News: Dr. Larry Nassar
Larry Nassar faces multiple charges of sexual assault.  USATSI

As a four-day hearing centered on nearly 100 allegations of sexual abuse against former Michigan State University and Olympic team doctor Larry Nassar continues to unfold, USA Gymnastics has announced it will not fine former gymnast McKayla Maroney if she speaks out against Nassar in court.

This news, reported by USA Today, comes after a revelation that USA Gymnastics had Maroney sign a nondisclosure agreement in December 2016 as part of a $1.25 million settlement to be used for "psychological treatment." In essence, it means USA Gymnastics, which fired Nassar amid dozens of abuse allegations against the doctor, will waive $100,000 fines that would have been issued to Maroney had she spoken publicly about Nassar's activity.

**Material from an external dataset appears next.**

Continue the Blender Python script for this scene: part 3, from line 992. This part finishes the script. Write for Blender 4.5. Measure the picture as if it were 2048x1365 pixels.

"USA Gymnastics has not sought and will not seek any money from McKayla Maroney for her brave statements made in describing her victimization and abuse by Larry Nassar, nor for any victim impact statements she wants to make to Larry Nassar at this hearing or at any subsequent hearings related to his sentencing," the organization told USA Today.

The announcement also comes in the wake of criticism from Aly Raisman, another USA Gymnastics standout who, like Maroney, publicly accused Nassar of abuse.

Raisman did not attend the first day of Nassar's hearing but suggested in an interview with "Outside the Lines" on Tuesday that USA Gymnastics never prioritized concerns about the doctor's abusive behavior as much as it did "their reputation, the medals they win and the money they make off us."

Other women, many of whom did not compete as Olympic gymnasts but still accused Nassar of sexual assault, criticized both Michigan State and USA Gymnastics at Tuesday's hearing for "failing to acknowledge the mistakes they made before and after the scandal broke."

This week's hearing, which opened with impact statements about everything from accounts of abuse dating back to when one victim was just 6 years old to suggestions that Nassar's actions prompted one victim's father to commit suicide, comes a month after Nassar's 60-year sentencing for possession of child pornography. At the time, reports indicated that a "shockingly large" possession of more than 37,000 illegal videos and images had been discovered in his possession.